Help! My Pole Barn Has Frost Heave

Help! My Pole Barn Has Frost Heave

Reader DAVID in MINNESOTA writes:

“I looked through many pages of your blog and found nothing yet that deals with my frost heave problem.

Bought lake property 8 years ago that had a 24 X 24 pole shed that was 5 years old. It has concrete floor with concrete on 3 sides of each 6 X 6 except pole by walk-in door which has concrete on all 4 sides. Poles every 8 feet except front (west) side which has 16′ garage door and walk-in door.
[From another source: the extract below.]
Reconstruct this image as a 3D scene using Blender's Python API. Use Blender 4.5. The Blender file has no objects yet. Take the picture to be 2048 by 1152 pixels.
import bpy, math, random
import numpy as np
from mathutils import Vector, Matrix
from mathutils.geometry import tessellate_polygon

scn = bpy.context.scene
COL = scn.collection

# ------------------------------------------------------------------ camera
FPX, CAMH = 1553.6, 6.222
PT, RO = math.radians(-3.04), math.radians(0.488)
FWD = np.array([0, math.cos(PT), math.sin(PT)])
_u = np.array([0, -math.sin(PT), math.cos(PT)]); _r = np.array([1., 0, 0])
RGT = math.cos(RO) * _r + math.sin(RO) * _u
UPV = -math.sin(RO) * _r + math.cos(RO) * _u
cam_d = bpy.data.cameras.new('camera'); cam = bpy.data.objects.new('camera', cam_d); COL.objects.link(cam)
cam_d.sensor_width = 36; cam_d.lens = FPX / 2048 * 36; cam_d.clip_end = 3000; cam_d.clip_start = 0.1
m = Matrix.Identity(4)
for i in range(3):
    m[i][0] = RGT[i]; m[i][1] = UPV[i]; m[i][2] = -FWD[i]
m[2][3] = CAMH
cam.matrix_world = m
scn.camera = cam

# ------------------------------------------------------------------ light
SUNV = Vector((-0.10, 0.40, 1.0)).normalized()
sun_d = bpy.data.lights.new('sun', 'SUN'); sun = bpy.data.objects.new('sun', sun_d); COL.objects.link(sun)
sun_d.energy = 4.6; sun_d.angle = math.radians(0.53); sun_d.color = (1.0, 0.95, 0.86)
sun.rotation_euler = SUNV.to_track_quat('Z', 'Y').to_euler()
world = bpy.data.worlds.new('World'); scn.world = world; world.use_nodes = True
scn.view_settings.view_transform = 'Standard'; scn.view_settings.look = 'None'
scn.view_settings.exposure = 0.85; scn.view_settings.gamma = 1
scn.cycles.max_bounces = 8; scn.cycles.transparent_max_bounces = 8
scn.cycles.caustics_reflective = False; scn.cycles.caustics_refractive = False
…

All poles are moving up except maybe corner pole in SE corner. They vary in movement from 1-5 inches. I dug down in one corner to see how deep the poles are in the ground and it was 56 down to what feels like a concrete pad at the bottom of the hole. The building is located is central Minnesota in a lakes region with sandy subsoil.

I am considering attaching 2 X 12s to the inside of the poles at the level they were initially at the top of the floor. Then cutting off the poles to lower the building and attaching some heavy angle iron to the 2 X 12s and the floor.

Another consideration is to try to jack up each pole so they are all level again and attach the angle irons to the poles and the floor and then deal with the doors.

The floor has not sunk (the electric service cable coming in pulled down on the breaker box and broke the main breaker) but the floor is in good condition.

Two of the poles would not be able to be dug down to the bottom as the septic tank is too close.

Your thoughts would be greatly appreciated.”

Mike the Pole Barn Guru writes:

In your property purchase you have inherited someone else’s lack of planning which has become your problem. The great majority of frost heave potential can initially be solved by proper site preparation – and your building is fairly obviously not on a properly prepared site.

Cutting off the poles and lowering the building is probably not going to be a fix and is going to add even more problems. You will now no longer have proper transfer of downward loads to the footing pads and to prevent settling would require any brackets to be able to spread the loads out over a large surface of your concrete slab – with the strong potential for your slab to be cracked by them. Provided you were able to adequately distribute the loads, you also have the issues of uplift and overturning to overcome and your probably four inch thick concrete floor is possibly not adequate to withstand any of these forces.

In all likelihood the answer probably lies in getting the water out from under your building – which may involve some sort of trenching around the perimeter. Your septic system being so close to your building is probably adding to the problem (this is part of why Planning and Building Departments require buildings to be set back from septic systems).

Obviously you are asking for some expert advice, which could save your building. Due to the factors involved in your particular site – I am going to recommend you hire a registered professional engineer who specializes in soils to come to your site and do a thorough analysis of the situation. He or she should be able to design a fix for your challenge – however (just a warning) the solution could be more expensive than the building is worth.

Sadly, it could be the best solution may be to properly prepare an adjacent site, take the building apart and reassemble it on the better location.

6 thoughts on “Help! My Pole Barn Has Frost Heave

  1. I have the same situation. I was thinking of lowering the building and doing better soil preparation around the building to even perhaps adding a lean-to to push rain and snow further away.

    1. Unless you actually need a lean-to…..install a French Drain to keep water out from under your building. If you do not have gutters add them, making sure downspouts have extensions so runoff is eight to 10 feet away from building. Slope ground away from building at 5% or more.

  2. How about burying 2″ high density foam 2-3′ underground covered with heavy mil black plastic attached to the building. Then add course rock to the plastic, and cover with landscape plastic. This might help with the frost going down to deep and controlling water running off and around the building.

  3. I wonder if it would help to have a good 6-12 inch layer of gravel beneath the concrete pads that the poles rest on, coupled with a simple french drain that leads water out and away for each pole. Could probably be done one pole at a time (jack, cut pole to size, remove concrete pad, fill gravel, put pad back, let pole rest on pad). Sometimes I wonder if poles need to be that much below ground for structures that don’t risk being swayed away by strong winds as opposed to say fences. I found this video on frost/heave very informative (shows how concrete/stone can actually be the issue!) –

    1. admin Post author

      The column depth plays into several points – resisting uplift (being sucked out of the ground), overturning (sidesway) as well as settling and frost heave. Preventing frost heave is a function of keeping water out from underneath the building (or columns) where it can freeze and lift the building (or portions of it). French drains would certainly help.